A review by clem
The Golden Compass by Philip Pullman

adventurous dark emotional sad medium-paced
  • Strong character development? Yes
  • Loveable characters? Yes
  • Diverse cast of characters? Yes
  • Flaws of characters a main focus? Yes

5.0

I don't think there's any series from my childhood that has managed to keep my imagination captured for so many years. (Even Harry Potter!) I can't have been more than nine when my mom originally read this series to me, and there are so many images I have held onto vividly. (I will never forget the description of Iofur Raknison's "lolling" tongue.) I can't discount the power of nostalgia, but there is something so forceful in the emotions Pullman conjures. He writes children so well: their righteousness, their stubbornness, their ultimate innocence even in the face of atrocity. Lyra is brave and brash and clever and this feels right and correct; she is a remarkable child, but believably so.

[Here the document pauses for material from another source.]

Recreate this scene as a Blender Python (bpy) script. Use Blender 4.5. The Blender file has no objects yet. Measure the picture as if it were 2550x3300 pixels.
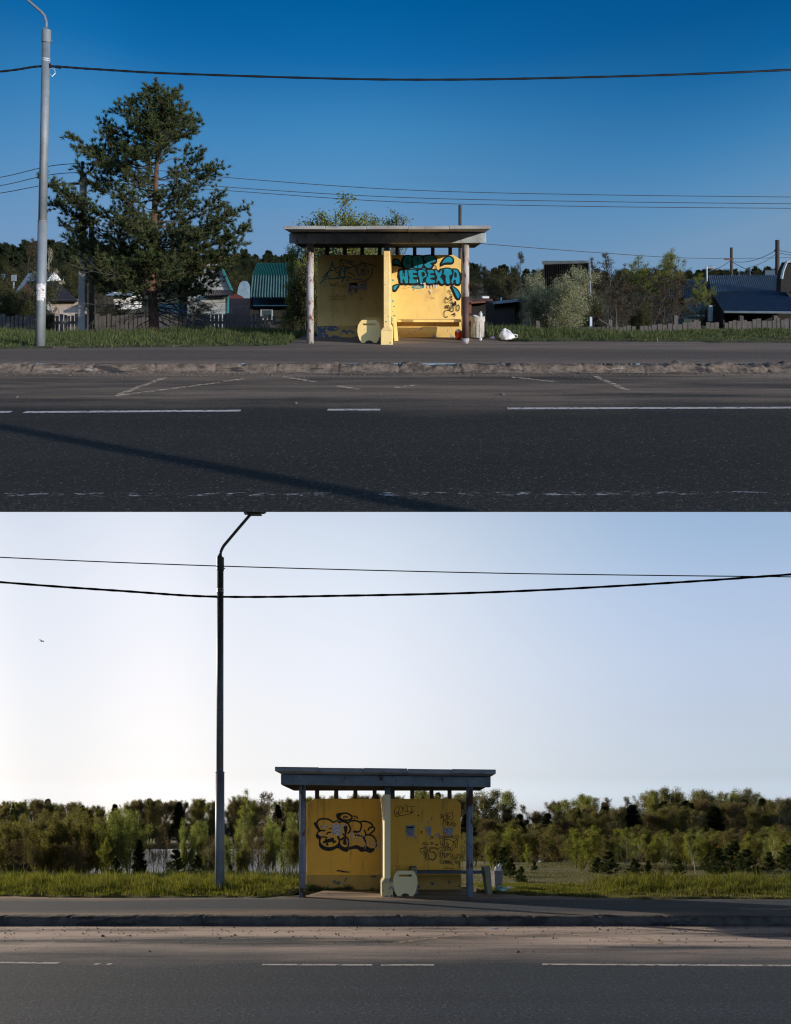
import bpy, math, random
import numpy as np
from mathutils import Vector

# ------------------------------------------------------------------ camera, sky, suns, exposure
# Two stops in two stacked views: a low road with a lake behind it, and above it a flat road sheared upward
# with depth, so that its view sits over the lower one.  Lengths in metres, eye at the origin, both look along +Y.
sc = bpy.context.scene
F = 2568.0          # focal length in photo pixels (photo is 2550 wide)
HL = 2640.0         # row of the level horizon (lower stop)
HU = 884.0          # row where the upper stop's own level horizon lies
DEPTH_SHEAR = (HL - HU) / F  # upward shear per metre of depth, lifting the upper stop over the lower
cam_data = bpy.data.cameras.new('camera')
cam = bpy.data.objects.new('camera', cam_data)
sc.collection.objects.link(cam)
cam.location = (0, 0, 0)
cam.rotation_euler = (math.radians(90), 0, 0)
cam_data.sensor_fit = 'HORIZONTAL'
cam_data.sensor_width = 36.0
cam_data.lens = 36.0 * F / 2550.0
cam_data.shift_y = (HL - 1650.0) / 2550.0
cam_data.clip_start = 0.1
cam_data.clip_end = 3000
sc.camera = cam

SUN_LOW = Vector((-0.85, 0.527, 0.28)).normalized()
w = bpy.data.worlds.new('World')
sc.world = w
w.use_nodes = True
nt = w.node_tree
for n in list(nt.nodes):
    nt.nodes.remove(n)
wo = nt.nodes.new('ShaderNodeOutputWorld')
bg = nt.nodes.new('ShaderNodeBackground')
sky = nt.nodes.new('ShaderNodeTexSky')
sky.sky_type = 'NISHITA'
sky.sun_disc = False
sky.sun_elevation = math.radians(15.6)
sky.sun_rotation = math.radians(-58)
sky.air_density = 1.0
sky.dust_density = 1.0
sky.ozone_density = 1.0
tc = nt.nodes.new('ShaderNodeTexCoord')
sp = nt.nodes.new('ShaderNodeSeparateXYZ')
nt.links.new(tc.outputs['Generated'], sp.inputs[0])
SKY_L = [(0.0000, (1.047, 1.327, 2.500)), (0.0151, (1.047, 1.327, 2.500)), (0.0528, (1.067, 1.086, 1.576)), (0.0829, (1.201, 1.113, 1.362)), (0.1275, (1.451, 1.228, 1.281)), (0.2000, (1.799, 1.451, 1.355)), (0.2694, (2.057, 1.650, 1.455)), (0.3285, (2.141, 1.741, 1.509)), (0.3659, (2.131, 1.741, 1.538)), (0.5269, (0.822, 1.044, 1.162)), (0.5539, (0.824, 1.052, 1.198)), (0.5813, (0.746, 1.075, 1.249)), (0.6107, (0.500, 1.021, 1.322)), (0.6428, (0.257, 0.907, 1.323)), (0.6780, (0.033, 0.598, 1.126)), (0.7037, (0.004, 0.473, 0.979)), (0.8600, (0.002, 0.237, 0.490)), (1.0000, (0.002, 0.213, 0.441))]
SKY_W = [(0.0000, (0.611, 0.844, 1.770)), (0.0140, (0.611, 0.844, 1.770)), (0.0489, (0.669, 0.756, 1.218)), (0.0767, (0.758, 0.788, 1.076)), (0.1181, (0.912, 0.871, 1.017)), (0.1856, (1.114, 1.019, 1.065)), (0.2506, (1.267, 1.155, 1.139)), (0.3064, (1.322, 1.221, 1.182)), (0.3419, (1.324, 1.227, 1.208)), (0.4977, (0.532, 0.746, 0.934)), (0.5243, (0.531, 0.771, 0.957)), (0.5516, (0.489, 0.785, 1.017)), (0.5809, (0.307, 0.731, 1.034)), (0.6134, (0.134, 0.623, 1.019)), (0.6493, (0.014, 0.407, 0.859)), (0.6757, (0.003, 0.312, 0.714)), (0.8600, (0.002, 0.156, 0.357)), (1.0000, (0.001, 0.140, 0.321))]
SKY_C = [(0.0000, (1.363, 1.684, 3.069)), (0.0156, (1.363, 1.684, 3.069)), (0.0544, (1.285, 1.287, 1.844)), (0.0854, (1.454, 1.314, 1.604)), (0.1313, (1.797, 1.468, 1.530)), (0.2058, (2.267, 1.764, 1.618)), (0.2769, (2.579, 1.998, 1.734)), (0.3373, (2.573, 2.053, 1.743)), (0.3754, (2.505, 1.974, 1.753)), (0.5382, (1.132, 1.361, 1.404)), (0.5653, (1.124, 1.345, 1.440)), (0.5927, (1.030, 1.364, 1.493)), (0.6220, (0.671, 1.305, 1.589)), (0.6540, (0.367, 1.170, 1.581)), (0.6888, (0.049, 0.740, 1.336)), (0.7142, (0.005, 0.595, 1.154)), (0.8600, (0.003, 0.297, 0.577)), (1.0000, (0.002, 0.268, 0.519))]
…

I'm not really sure how this series came to be marketed towards kids and middle grade readers. It's not that younger readers can't enjoy it (it's a great adventure story, and I loved it when I was little), but the allegorical elements and critiques of organized religion will go completely over kids' heads. The story is vibrant and evocative and enduring, but there is so much more depth that reveals itself to older readers. The General Oblation Board's experiments on children echoes the Holocaust, residential schools, and many other atrocities sanctioned by and committed in the name of the Church.

This series as a whole and this book in particular have such incredible emotional depth: there is endless fun to be had in the adventure, but the despair and sorrow Pullman takes the story to is almost unparalleled. I can't imagine how literature could be more desperately emotionally affecting than
the discovery of the dæmon-less Tony, or Roger's death
, or so many other moments in the other two books.

Seriously a remarkable novel in a remarkable series. Complex and affecting beyond words.